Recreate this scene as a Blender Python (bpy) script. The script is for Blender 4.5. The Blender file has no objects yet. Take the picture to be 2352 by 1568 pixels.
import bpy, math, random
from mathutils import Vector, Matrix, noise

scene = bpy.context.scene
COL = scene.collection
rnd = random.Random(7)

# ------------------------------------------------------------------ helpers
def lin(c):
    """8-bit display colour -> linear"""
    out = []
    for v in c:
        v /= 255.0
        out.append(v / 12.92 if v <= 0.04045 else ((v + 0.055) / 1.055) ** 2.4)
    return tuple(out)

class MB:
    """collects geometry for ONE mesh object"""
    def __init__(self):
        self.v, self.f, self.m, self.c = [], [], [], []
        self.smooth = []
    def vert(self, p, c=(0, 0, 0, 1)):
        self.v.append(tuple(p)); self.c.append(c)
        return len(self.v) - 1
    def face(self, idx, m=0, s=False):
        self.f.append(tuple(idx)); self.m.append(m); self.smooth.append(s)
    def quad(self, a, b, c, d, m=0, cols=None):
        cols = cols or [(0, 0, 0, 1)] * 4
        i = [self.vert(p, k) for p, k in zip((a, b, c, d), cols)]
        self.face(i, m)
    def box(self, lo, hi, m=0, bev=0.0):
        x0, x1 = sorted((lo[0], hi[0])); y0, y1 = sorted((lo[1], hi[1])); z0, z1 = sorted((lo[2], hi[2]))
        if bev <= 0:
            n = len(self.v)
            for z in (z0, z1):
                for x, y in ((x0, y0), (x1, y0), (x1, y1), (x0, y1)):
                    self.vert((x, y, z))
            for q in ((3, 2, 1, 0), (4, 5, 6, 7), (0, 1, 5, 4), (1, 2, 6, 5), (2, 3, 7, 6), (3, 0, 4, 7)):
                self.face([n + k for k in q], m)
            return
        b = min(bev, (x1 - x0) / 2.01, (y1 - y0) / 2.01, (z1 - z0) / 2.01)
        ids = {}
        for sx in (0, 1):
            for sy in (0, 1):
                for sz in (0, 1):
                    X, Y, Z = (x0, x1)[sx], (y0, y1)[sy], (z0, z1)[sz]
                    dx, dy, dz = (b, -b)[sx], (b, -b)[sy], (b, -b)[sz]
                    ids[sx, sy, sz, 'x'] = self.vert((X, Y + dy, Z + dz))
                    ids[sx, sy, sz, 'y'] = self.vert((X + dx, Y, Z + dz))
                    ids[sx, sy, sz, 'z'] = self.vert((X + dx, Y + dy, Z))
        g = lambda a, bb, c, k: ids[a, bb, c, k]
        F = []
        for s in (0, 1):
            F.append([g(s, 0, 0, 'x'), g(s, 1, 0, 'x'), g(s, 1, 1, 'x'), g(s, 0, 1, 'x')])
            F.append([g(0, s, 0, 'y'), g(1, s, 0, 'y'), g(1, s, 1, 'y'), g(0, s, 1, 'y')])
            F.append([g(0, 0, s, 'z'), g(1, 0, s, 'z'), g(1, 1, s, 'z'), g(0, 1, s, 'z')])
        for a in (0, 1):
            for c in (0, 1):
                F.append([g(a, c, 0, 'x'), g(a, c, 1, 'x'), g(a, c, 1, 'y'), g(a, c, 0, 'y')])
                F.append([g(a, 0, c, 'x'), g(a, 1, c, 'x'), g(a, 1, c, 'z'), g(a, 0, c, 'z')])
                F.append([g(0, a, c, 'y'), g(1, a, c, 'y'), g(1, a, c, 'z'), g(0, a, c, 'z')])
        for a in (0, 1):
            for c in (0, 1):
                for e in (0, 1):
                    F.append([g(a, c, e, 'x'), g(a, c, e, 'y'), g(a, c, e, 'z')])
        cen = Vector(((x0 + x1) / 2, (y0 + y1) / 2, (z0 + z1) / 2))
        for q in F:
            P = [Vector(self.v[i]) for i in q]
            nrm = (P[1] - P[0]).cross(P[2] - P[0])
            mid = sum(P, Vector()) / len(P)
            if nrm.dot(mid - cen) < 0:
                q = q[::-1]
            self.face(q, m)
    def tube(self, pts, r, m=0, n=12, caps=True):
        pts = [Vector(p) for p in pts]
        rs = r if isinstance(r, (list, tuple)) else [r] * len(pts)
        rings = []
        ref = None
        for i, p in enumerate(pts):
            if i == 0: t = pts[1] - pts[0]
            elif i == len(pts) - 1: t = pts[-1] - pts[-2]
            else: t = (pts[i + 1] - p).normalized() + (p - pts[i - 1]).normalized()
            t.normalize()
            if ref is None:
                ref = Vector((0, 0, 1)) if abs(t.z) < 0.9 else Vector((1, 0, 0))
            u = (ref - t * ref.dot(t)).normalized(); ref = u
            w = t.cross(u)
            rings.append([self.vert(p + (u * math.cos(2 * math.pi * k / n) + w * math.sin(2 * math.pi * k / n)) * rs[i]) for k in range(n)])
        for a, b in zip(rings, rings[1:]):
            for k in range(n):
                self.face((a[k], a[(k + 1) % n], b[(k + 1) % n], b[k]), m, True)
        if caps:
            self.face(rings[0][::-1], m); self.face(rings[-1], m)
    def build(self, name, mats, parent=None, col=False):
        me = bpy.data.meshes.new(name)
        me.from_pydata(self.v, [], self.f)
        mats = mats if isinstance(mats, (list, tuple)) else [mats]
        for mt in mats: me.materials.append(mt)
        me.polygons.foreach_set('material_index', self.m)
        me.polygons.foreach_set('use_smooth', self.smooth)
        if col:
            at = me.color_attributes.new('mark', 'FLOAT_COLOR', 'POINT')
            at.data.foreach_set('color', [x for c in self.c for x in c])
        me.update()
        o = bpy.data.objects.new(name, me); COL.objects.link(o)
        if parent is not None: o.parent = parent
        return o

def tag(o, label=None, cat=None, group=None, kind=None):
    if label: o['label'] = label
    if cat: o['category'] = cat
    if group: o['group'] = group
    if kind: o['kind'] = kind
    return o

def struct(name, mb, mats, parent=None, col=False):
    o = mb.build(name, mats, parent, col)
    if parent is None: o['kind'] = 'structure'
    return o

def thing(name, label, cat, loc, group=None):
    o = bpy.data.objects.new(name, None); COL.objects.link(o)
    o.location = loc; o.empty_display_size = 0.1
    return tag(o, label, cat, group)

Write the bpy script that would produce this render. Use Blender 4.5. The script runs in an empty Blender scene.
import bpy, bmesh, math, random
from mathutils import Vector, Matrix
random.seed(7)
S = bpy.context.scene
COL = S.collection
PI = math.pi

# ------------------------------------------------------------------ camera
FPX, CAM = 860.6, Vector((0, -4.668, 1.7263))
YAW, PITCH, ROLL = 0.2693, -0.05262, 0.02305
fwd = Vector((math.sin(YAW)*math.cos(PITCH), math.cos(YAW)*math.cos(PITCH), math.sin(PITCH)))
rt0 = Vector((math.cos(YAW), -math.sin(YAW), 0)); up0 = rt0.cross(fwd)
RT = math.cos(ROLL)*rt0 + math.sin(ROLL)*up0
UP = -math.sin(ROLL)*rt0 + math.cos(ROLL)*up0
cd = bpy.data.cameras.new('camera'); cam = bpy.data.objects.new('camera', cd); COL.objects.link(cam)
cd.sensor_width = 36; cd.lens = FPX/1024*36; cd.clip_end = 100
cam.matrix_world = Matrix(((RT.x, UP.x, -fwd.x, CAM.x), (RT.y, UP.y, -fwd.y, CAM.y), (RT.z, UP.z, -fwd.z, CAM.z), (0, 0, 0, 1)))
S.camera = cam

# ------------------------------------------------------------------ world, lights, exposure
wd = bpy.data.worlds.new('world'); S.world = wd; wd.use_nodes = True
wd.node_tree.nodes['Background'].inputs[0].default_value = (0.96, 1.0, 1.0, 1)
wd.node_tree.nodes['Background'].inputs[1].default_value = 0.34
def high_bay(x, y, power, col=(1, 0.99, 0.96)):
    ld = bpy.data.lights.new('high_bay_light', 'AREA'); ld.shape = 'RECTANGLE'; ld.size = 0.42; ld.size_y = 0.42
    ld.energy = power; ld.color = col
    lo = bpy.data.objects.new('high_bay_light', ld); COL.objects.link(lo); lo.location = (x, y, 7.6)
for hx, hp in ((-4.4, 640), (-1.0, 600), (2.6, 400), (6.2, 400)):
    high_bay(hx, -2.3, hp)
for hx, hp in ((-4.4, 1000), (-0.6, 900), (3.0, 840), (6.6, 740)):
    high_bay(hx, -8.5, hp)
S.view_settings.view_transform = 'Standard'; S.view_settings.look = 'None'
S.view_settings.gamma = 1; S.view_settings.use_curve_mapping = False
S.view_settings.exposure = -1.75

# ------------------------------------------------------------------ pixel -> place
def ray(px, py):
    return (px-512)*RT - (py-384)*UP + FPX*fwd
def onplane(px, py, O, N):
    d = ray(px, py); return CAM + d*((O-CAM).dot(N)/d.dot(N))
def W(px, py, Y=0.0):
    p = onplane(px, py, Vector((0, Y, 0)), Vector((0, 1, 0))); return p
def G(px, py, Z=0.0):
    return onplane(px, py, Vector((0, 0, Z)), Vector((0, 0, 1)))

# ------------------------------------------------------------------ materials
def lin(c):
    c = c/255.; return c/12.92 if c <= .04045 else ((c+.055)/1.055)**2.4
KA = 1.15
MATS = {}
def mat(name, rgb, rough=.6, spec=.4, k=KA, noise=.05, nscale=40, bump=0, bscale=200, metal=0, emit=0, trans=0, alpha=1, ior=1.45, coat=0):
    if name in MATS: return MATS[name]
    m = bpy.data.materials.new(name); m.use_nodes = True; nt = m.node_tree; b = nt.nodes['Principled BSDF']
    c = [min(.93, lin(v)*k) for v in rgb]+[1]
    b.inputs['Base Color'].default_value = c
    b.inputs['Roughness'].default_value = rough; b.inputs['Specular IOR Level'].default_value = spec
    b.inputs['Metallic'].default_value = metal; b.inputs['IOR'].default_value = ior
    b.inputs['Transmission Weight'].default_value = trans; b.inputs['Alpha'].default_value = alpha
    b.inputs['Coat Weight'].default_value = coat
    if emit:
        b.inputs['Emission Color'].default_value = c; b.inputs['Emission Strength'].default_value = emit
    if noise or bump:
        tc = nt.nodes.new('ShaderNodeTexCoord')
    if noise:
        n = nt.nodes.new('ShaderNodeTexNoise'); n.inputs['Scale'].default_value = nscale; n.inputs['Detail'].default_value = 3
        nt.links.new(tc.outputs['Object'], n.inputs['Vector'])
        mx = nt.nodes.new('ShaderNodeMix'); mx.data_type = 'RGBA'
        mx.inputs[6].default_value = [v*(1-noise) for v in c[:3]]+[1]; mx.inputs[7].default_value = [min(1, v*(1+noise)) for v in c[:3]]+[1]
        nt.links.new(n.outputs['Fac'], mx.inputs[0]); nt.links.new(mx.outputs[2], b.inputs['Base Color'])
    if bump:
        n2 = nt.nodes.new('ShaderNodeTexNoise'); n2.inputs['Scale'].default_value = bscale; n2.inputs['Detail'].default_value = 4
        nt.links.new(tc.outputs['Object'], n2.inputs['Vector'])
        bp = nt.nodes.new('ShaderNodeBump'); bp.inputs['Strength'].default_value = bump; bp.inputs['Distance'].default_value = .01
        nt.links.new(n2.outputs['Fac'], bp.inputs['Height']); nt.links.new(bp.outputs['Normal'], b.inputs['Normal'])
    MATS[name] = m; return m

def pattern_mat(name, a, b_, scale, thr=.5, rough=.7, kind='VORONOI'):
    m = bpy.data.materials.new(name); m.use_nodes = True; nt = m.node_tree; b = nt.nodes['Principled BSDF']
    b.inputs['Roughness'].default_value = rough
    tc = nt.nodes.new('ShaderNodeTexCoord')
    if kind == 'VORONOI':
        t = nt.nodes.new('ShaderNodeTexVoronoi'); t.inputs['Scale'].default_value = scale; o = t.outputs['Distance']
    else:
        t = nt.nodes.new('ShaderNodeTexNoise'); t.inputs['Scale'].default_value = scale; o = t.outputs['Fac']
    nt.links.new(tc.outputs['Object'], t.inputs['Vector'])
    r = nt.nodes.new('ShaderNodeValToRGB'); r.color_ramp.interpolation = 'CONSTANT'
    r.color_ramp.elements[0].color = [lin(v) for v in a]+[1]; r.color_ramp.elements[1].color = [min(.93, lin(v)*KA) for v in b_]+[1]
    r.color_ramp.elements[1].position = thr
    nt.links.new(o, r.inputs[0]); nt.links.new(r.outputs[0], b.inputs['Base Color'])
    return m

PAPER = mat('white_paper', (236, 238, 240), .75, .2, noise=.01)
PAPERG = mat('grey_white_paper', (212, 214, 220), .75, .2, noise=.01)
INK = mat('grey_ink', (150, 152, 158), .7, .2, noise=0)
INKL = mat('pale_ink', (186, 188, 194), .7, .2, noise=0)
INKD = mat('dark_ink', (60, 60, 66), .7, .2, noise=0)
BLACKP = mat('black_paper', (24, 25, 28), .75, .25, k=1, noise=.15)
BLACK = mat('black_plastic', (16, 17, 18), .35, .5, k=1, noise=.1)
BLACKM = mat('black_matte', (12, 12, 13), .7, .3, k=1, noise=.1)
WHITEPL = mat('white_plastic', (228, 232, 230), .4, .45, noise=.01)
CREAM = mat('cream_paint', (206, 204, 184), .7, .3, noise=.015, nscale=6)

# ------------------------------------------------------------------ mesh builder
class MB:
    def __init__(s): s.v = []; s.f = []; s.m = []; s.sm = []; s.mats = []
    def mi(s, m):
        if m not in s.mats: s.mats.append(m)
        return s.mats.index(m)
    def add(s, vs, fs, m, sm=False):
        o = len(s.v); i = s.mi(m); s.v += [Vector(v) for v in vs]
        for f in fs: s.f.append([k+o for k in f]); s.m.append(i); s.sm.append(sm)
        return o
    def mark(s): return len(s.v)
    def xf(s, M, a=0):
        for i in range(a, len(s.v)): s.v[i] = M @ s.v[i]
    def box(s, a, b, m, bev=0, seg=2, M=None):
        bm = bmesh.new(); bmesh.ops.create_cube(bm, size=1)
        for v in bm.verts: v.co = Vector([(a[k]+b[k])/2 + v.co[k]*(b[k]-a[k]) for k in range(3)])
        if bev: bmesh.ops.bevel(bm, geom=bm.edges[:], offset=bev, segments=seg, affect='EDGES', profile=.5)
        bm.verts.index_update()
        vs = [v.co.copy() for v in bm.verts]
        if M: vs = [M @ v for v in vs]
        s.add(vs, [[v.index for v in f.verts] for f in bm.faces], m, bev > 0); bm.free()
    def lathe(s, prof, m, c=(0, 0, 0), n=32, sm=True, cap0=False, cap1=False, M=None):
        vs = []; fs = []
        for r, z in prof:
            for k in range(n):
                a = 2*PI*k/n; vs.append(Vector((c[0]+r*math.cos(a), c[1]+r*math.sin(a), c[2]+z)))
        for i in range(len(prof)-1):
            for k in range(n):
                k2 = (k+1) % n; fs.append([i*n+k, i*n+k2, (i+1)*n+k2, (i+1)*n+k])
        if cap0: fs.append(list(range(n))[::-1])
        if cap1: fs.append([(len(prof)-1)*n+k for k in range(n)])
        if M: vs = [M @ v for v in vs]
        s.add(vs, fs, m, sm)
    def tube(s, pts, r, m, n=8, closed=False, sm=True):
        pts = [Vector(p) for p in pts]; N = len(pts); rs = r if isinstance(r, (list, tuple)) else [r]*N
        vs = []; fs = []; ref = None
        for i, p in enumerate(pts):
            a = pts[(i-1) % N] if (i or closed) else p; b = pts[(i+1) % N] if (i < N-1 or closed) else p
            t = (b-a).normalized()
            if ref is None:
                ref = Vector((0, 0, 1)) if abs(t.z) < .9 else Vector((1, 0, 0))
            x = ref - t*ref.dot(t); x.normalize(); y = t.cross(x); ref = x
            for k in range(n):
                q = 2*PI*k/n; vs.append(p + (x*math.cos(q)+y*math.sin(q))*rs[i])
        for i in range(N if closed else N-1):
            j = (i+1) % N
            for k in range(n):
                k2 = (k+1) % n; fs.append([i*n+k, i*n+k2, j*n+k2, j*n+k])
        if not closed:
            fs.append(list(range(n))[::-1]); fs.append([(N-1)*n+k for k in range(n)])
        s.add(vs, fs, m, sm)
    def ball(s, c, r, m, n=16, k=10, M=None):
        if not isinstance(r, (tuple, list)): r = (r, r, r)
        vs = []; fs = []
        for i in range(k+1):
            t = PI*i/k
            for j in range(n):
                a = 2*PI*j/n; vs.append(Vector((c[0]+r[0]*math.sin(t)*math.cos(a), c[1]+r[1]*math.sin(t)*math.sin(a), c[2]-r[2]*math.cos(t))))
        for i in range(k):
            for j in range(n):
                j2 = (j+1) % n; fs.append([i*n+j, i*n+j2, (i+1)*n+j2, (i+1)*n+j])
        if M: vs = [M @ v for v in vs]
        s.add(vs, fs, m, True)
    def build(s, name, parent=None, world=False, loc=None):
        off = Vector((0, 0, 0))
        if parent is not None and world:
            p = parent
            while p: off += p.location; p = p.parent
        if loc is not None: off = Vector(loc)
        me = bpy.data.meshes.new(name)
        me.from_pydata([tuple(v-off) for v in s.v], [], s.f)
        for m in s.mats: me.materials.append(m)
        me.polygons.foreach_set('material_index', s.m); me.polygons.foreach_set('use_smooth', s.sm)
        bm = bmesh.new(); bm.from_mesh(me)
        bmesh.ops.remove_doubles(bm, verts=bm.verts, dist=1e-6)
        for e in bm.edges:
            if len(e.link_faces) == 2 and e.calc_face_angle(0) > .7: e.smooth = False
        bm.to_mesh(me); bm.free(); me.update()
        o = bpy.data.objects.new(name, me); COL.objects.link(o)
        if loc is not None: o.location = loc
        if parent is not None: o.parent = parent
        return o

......

## [REQUIREMENTS]
Exactly as written, please reproduce the lines from the first line of the data to the line containing "return tuple(out)", inclusive, and nothing else.

## [ANSWER BELOW]
Recreate this scene as a Blender Python (bpy) script. The script is for Blender 4.5. The Blender file has no objects yet. Take the picture to be 2352 by 1568 pixels.
import bpy, math, random
from mathutils import Vector, Matrix, noise

scene = bpy.context.scene
COL = scene.collection
rnd = random.Random(7)

# ------------------------------------------------------------------ helpers
def lin(c):
    """8-bit display colour -> linear"""
    out = []
    for v in c:
        v /= 255.0
        out.append(v / 12.92 if v <= 0.04045 else ((v + 0.055) / 1.055) ** 2.4)
    return tuple(out)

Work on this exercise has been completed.